A queda de Hosni Mubarak e ascensão da Irmandade Muçulmana haviam sido vistas como uma janela de oportunidade pelo Hamas, que se afastou de antigos aliados como Síria, Irã e o Hezbollah, do Líbano, para focar na colaboração com um Egito em ebulição.
Só que a esperança durou pouco e a estratégia saiu pela culatra. Quando os militares egípcios deram o golpe e voltaram ao poder um ano atrás, trataram de acabar com os túneis - até março deste ano, foram 1.370 destruídos, segundo o exército.
Agora, apenas uma pequena parte da demanda por combustível é atendida, e com preços muito maiores do que antes, o que significa longos blecautes de até 16 horas por dia.
O governo, que taxava os bens contrabandeados nos túneis, acabou perdendo uma parcela enorme de sua receita. 4 em cada 10 empregos existentes são no setor público, e os salários estão reduzidos e atrasados há meses.
O desemprego está em 40% e 80% das famílias dependiam de ajuda humanitária para sobreviver já em novembro passado, de acordo com a Oxfam. A assistência internacional é uma das maiores fontes de recursos para a Palestina, mas seu fluxo é inconstante e gera dependência.

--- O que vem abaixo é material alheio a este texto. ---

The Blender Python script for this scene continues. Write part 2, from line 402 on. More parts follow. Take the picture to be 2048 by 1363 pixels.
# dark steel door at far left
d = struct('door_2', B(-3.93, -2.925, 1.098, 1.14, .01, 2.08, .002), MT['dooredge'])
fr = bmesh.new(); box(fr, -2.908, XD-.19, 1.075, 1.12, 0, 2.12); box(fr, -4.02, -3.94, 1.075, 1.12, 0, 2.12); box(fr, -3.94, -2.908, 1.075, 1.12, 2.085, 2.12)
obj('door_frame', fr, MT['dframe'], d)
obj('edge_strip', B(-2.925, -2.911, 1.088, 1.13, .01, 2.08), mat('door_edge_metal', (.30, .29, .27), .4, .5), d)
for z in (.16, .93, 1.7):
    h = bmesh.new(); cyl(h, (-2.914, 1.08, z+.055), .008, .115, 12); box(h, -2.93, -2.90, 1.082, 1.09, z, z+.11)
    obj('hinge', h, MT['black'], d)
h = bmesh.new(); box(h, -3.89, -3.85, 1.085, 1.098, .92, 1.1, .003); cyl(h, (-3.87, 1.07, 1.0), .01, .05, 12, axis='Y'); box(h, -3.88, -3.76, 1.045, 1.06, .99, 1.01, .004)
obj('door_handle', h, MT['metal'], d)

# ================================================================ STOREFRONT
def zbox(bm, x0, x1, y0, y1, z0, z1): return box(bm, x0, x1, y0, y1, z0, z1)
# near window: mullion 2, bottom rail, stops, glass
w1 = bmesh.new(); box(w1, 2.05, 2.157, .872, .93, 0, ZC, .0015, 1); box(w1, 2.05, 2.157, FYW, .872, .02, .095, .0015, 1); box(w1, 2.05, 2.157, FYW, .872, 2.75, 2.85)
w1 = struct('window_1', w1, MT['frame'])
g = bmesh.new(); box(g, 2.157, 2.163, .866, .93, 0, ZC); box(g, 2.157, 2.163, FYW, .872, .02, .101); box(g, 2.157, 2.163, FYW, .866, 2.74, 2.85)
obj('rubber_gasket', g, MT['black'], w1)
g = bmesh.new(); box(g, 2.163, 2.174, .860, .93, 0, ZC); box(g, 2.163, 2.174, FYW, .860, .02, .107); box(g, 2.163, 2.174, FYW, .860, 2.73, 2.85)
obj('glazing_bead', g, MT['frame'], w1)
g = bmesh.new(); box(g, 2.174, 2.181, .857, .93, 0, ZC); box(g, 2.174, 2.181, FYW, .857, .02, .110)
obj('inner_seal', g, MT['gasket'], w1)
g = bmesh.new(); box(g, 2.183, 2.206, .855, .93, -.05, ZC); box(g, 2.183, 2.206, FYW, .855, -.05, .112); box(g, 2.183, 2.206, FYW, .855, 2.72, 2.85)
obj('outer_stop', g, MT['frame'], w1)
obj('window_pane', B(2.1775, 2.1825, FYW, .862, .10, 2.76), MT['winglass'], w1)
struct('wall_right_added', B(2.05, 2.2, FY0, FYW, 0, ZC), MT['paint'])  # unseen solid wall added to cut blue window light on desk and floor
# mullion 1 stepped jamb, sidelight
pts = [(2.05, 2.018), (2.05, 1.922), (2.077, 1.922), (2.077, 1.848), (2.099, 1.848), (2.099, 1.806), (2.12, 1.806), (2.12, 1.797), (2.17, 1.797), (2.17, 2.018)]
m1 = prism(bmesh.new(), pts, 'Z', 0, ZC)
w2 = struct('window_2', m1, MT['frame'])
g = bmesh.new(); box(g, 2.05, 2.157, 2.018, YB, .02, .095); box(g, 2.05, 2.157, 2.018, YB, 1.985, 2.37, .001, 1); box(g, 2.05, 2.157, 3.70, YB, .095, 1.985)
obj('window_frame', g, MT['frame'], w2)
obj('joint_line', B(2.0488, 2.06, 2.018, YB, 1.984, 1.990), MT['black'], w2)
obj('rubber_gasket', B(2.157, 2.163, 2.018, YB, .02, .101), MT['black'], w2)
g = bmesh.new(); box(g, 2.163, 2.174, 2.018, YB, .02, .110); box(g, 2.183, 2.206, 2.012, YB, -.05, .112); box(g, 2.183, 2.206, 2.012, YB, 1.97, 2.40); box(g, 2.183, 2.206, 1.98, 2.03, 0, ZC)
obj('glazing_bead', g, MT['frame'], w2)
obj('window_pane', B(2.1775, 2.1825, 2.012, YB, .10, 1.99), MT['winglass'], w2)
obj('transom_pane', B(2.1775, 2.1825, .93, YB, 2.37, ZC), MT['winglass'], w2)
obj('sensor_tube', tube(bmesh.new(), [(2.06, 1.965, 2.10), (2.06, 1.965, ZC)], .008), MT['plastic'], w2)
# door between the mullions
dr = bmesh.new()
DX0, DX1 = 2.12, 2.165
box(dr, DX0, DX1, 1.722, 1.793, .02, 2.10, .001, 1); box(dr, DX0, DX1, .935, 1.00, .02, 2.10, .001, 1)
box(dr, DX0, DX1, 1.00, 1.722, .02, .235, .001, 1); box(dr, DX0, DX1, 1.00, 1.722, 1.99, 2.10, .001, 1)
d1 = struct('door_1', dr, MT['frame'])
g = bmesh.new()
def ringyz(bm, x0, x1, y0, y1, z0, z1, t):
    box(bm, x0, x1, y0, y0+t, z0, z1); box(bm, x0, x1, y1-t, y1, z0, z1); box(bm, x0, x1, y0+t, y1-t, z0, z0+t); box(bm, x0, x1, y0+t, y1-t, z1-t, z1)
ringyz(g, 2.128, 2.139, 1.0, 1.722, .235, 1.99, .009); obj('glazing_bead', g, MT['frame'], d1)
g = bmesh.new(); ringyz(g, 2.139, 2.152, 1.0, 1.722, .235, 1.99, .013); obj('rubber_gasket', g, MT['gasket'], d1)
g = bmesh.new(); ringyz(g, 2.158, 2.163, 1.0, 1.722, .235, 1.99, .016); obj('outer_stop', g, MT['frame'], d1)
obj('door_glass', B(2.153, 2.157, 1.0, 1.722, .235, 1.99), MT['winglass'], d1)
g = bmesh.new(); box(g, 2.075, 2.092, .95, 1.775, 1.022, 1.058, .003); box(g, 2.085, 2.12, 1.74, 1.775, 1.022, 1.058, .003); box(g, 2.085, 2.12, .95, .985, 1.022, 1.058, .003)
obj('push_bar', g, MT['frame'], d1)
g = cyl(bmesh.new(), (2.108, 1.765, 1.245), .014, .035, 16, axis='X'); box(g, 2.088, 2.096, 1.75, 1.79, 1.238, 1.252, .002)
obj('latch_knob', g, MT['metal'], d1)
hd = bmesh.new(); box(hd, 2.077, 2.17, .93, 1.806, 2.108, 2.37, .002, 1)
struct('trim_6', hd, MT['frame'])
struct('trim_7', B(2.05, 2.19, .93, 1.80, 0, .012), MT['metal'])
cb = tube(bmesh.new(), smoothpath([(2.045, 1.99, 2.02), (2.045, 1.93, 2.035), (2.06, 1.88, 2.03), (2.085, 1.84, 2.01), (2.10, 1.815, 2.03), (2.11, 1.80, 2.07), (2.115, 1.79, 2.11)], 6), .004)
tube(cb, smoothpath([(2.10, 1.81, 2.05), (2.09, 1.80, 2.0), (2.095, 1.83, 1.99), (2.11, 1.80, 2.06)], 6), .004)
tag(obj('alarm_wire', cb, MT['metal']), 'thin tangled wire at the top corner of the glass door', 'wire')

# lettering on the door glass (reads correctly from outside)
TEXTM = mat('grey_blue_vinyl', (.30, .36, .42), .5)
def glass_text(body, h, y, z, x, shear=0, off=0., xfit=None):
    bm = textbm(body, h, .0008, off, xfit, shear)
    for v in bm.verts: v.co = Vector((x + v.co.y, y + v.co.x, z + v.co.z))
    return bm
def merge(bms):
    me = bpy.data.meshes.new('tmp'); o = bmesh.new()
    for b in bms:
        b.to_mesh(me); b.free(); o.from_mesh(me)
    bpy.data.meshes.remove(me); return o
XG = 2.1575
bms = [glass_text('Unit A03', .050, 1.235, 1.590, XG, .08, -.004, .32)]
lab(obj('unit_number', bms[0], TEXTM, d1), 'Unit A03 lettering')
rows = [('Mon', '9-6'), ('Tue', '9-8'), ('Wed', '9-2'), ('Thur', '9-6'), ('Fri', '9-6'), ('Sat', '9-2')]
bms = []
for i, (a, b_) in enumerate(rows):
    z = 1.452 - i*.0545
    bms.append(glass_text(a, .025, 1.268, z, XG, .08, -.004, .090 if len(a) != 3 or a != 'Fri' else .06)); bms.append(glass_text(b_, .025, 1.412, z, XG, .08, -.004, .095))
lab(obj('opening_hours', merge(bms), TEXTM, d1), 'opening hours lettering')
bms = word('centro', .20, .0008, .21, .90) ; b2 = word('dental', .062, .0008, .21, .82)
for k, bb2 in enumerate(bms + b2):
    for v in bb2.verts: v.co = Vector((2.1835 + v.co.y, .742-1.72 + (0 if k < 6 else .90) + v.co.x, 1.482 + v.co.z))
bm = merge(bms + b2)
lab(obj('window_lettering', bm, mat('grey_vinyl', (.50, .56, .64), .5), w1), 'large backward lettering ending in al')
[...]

É neste cenário que começou o novo conflito - e é difícil encontrar alguma razão para esperança no futuro próximo:
"A persistência de restrições israelenses para as exportações de Gaza e o controle da importação de insumos do investimento privado continuam a minar as perspectivas de crescimento de médio prazo", segundo um relatório do FMI, que prevê um crescimento de apenas 3% nos próximos anos - praticamente nulo, considerando que a população cresce em um ritmo parecido.